What the exercise asks >>
Print the data that follows exactly.
BEGIN Data excerpt
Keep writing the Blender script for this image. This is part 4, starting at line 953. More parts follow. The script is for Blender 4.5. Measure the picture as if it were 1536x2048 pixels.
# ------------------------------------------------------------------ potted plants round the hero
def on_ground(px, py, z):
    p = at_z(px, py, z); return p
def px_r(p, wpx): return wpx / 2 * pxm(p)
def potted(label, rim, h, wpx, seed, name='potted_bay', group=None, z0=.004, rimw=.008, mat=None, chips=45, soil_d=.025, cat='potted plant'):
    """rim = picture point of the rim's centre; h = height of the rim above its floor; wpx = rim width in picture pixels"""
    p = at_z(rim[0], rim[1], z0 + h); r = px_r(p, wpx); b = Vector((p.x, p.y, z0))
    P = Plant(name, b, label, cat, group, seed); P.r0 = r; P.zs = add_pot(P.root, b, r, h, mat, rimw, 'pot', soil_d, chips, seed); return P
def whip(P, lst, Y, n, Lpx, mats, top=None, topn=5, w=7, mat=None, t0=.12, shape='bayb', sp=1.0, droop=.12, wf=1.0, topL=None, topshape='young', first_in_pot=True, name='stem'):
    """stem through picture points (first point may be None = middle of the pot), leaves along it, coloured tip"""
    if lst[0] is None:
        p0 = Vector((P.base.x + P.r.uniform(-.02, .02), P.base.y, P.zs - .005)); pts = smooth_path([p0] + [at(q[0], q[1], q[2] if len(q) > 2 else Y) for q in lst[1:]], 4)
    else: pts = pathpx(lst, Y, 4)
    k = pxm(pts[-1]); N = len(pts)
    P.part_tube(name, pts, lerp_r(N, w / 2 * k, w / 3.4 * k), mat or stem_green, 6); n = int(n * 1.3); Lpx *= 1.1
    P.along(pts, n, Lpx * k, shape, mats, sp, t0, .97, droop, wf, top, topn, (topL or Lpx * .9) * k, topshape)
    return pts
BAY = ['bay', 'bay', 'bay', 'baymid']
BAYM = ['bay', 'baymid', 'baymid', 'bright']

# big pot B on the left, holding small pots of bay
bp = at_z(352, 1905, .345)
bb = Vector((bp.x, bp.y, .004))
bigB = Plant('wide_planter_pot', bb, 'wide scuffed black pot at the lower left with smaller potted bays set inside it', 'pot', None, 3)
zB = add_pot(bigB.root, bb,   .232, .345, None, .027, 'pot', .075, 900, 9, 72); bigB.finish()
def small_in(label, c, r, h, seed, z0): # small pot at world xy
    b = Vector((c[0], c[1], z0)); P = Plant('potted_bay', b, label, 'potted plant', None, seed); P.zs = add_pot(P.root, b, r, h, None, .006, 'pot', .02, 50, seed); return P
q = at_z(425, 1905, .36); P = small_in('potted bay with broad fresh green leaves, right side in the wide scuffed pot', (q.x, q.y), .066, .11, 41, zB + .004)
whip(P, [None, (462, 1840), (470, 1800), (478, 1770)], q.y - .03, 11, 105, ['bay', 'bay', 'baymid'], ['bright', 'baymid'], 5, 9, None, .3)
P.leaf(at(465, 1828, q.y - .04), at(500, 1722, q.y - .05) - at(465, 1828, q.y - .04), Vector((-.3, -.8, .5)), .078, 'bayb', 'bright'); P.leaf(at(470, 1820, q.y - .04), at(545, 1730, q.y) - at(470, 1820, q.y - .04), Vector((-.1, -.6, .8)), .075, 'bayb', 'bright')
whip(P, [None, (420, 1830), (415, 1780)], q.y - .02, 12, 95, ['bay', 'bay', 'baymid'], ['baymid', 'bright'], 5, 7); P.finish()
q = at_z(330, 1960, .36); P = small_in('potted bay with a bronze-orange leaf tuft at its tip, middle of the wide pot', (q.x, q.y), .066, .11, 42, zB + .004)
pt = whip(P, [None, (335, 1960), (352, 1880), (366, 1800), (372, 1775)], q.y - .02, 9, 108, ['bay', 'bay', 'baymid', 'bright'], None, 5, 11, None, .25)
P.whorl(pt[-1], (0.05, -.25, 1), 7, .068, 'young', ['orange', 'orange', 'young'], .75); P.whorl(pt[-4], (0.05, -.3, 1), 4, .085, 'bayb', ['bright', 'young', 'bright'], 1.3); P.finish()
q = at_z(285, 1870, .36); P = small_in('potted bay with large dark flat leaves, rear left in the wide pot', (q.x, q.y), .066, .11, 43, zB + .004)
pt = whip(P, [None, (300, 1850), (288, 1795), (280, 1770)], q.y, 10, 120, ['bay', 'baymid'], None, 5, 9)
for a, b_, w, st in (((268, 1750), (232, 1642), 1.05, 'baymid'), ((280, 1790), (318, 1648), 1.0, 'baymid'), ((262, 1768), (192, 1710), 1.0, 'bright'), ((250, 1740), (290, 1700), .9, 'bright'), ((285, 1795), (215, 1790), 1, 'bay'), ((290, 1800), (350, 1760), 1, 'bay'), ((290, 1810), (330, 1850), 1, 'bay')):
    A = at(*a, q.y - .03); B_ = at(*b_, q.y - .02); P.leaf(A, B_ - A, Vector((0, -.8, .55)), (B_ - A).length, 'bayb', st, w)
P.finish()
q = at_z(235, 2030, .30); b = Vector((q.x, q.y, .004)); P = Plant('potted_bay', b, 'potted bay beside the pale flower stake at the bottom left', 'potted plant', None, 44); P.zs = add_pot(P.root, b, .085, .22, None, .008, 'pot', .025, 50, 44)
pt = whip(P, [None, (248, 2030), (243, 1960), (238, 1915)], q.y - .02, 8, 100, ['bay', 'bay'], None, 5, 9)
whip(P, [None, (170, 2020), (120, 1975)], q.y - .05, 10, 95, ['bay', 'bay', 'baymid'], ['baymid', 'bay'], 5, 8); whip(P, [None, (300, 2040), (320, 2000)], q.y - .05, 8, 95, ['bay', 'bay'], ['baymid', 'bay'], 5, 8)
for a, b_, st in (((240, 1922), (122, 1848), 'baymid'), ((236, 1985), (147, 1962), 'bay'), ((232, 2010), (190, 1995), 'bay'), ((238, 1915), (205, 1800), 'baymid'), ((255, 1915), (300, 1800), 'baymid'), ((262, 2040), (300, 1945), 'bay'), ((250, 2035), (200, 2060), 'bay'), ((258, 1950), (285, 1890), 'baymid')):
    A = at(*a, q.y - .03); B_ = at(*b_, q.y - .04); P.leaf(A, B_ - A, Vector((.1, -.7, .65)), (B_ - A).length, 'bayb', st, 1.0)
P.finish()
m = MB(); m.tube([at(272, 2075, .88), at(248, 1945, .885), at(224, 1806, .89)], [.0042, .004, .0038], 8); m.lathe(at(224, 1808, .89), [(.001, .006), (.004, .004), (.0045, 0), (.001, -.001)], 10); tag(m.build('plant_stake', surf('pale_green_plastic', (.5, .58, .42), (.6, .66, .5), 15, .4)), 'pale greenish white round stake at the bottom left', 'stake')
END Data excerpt
Exercise result >>
Keep writing the Blender script for this image. This is part 4, starting at line 953. More parts follow. The script is for Blender 4.5. Measure the picture as if it were 1536x2048 pixels.
# ------------------------------------------------------------------ potted plants round the hero
def on_ground(px, py, z):
    p = at_z(px, py, z); return p
def px_r(p, wpx): return wpx / 2 * pxm(p)
def potted(label, rim, h, wpx, seed, name='potted_bay', group=None, z0=.004, rimw=.008, mat=None, chips=45, soil_d=.025, cat='potted plant'):
    """rim = picture point of the rim's centre; h = height of the rim above its floor; wpx = rim width in picture pixels"""
    p = at_z(rim[0], rim[1], z0 + h); r = px_r(p, wpx); b = Vector((p.x, p.y, z0))
    P = Plant(name, b, label, cat, group, seed); P.r0 = r; P.zs = add_pot(P.root, b, r, h, mat, rimw, 'pot', soil_d, chips, seed); return P
def whip(P, lst, Y, n, Lpx, mats, top=None, topn=5, w=7, mat=None, t0=.12, shape='bayb', sp=1.0, droop=.12, wf=1.0, topL=None, topshape='young', first_in_pot=True, name='stem'):
    """stem through picture points (first point may be None = middle of the pot), leaves along it, coloured tip"""
    if lst[0] is None:
        p0 = Vector((P.base.x + P.r.uniform(-.02, .02), P.base.y, P.zs - .005)); pts = smooth_path([p0] + [at(q[0], q[1], q[2] if len(q) > 2 else Y) for q in lst[1:]], 4)
    else: pts = pathpx(lst, Y, 4)
    k = pxm(pts[-1]); N = len(pts)
    P.part_tube(name, pts, lerp_r(N, w / 2 * k, w / 3.4 * k), mat or stem_green, 6); n = int(n * 1.3); Lpx *= 1.1
    P.along(pts, n, Lpx * k, shape, mats, sp, t0, .97, droop, wf, top, topn, (topL or Lpx * .9) * k, topshape)
    return pts
BAY = ['bay', 'bay', 'bay', 'baymid']
BAYM = ['bay', 'baymid', 'baymid', 'bright']

# big pot B on the left, holding small pots of bay
bp = at_z(352, 1905, .345)
bb = Vector((bp.x, bp.y, .004))
bigB = Plant('wide_planter_pot', bb, 'wide scuffed black pot at the lower left with smaller potted bays set inside it', 'pot', None, 3)
zB = add_pot(bigB.root, bb,   .232, .345, None, .027, 'pot', .075, 900, 9, 72); bigB.finish()
def small_in(label, c, r, h, seed, z0): # small pot at world xy
    b = Vector((c[0], c[1], z0)); P = Plant('potted_bay', b, label, 'potted plant', None, seed); P.zs = add_pot(P.root, b, r, h, None, .006, 'pot', .02, 50, seed); return P
q = at_z(425, 1905, .36); P = small_in('potted bay with broad fresh green leaves, right side in the wide scuffed pot', (q.x, q.y), .066, .11, 41, zB + .004)
whip(P, [None, (462, 1840), (470, 1800), (478, 1770)], q.y - .03, 11, 105, ['bay', 'bay', 'baymid'], ['bright', 'baymid'], 5, 9, None, .3)
P.leaf(at(465, 1828, q.y - .04), at(500, 1722, q.y - .05) - at(465, 1828, q.y - .04), Vector((-.3, -.8, .5)), .078, 'bayb', 'bright'); P.leaf(at(470, 1820, q.y - .04), at(545, 1730, q.y) - at(470, 1820, q.y - .04), Vector((-.1, -.6, .8)), .075, 'bayb', 'bright')
whip(P, [None, (420, 1830), (415, 1780)], q.y - .02, 12, 95, ['bay', 'bay', 'baymid'], ['baymid', 'bright'], 5, 7); P.finish()
q = at_z(330, 1960, .36); P = small_in('potted bay with a bronze-orange leaf tuft at its tip, middle of the wide pot', (q.x, q.y), .066, .11, 42, zB + .004)
pt = whip(P, [None, (335, 1960), (352, 1880), (366, 1800), (372, 1775)], q.y - .02, 9, 108, ['bay', 'bay', 'baymid', 'bright'], None, 5, 11, None, .25)
P.whorl(pt[-1], (0.05, -.25, 1), 7, .068, 'young', ['orange', 'orange', 'young'], .75); P.whorl(pt[-4], (0.05, -.3, 1), 4, .085, 'bayb', ['bright', 'young', 'bright'], 1.3); P.finish()
q = at_z(285, 1870, .36); P = small_in('potted bay with large dark flat leaves, rear left in the wide pot', (q.x, q.y), .066, .11, 43, zB + .004)
pt = whip(P, [None, (300, 1850), (288, 1795), (280, 1770)], q.y, 10, 120, ['bay', 'baymid'], None, 5, 9)
for a, b_, w, st in (((268, 1750), (232, 1642), 1.05, 'baymid'), ((280, 1790), (318, 1648), 1.0, 'baymid'), ((262, 1768), (192, 1710), 1.0, 'bright'), ((250, 1740), (290, 1700), .9, 'bright'), ((285, 1795), (215, 1790), 1, 'bay'), ((290, 1800), (350, 1760), 1, 'bay'), ((290, 1810), (330, 1850), 1, 'bay')):
    A = at(*a, q.y - .03); B_ = at(*b_, q.y - .02); P.leaf(A, B_ - A, Vector((0, -.8, .55)), (B_ - A).length, 'bayb', st, w)
P.finish()
q = at_z(235, 2030, .30); b = Vector((q.x, q.y, .004)); P = Plant('potted_bay', b, 'potted bay beside the pale flower stake at the bottom left', 'potted plant', None, 44); P.zs = add_pot(P.root, b, .085, .22, None, .008, 'pot', .025, 50, 44)
pt = whip(P, [None, (248, 2030), (243, 1960), (238, 1915)], q.y - .02, 8, 100, ['bay', 'bay'], None, 5, 9)
whip(P, [None, (170, 2020), (120, 1975)], q.y - .05, 10, 95, ['bay', 'bay', 'baymid'], ['baymid', 'bay'], 5, 8); whip(P, [None, (300, 2040), (320, 2000)], q.y - .05, 8, 95, ['bay', 'bay'], ['baymid', 'bay'], 5, 8)
for a, b_, st in (((240, 1922), (122, 1848), 'baymid'), ((236, 1985), (147, 1962), 'bay'), ((232, 2010), (190, 1995), 'bay'), ((238, 1915), (205, 1800), 'baymid'), ((255, 1915), (300, 1800), 'baymid'), ((262, 2040), (300, 1945), 'bay'), ((250, 2035), (200, 2060), 'bay'), ((258, 1950), (285, 1890), 'baymid')):
    A = at(*a, q.y - .03); B_ = at(*b_, q.y - .04); P.leaf(A, B_ - A, Vector((.1, -.7, .65)), (B_ - A).length, 'bayb', st, 1.0)
P.finish()
m = MB(); m.tube([at(272, 2075, .88), at(248, 1945, .885), at(224, 1806, .89)], [.0042, .004, .0038], 8); m.lathe(at(224, 1808, .89), [(.001, .006), (.004, .004), (.0045, 0), (.001, -.001)], 10); tag(m.build('plant_stake', surf('pale_green_plastic', (.5, .58, .42), (.6, .66, .5), 15, .4)), 'pale greenish white round stake at the bottom left', 'stake')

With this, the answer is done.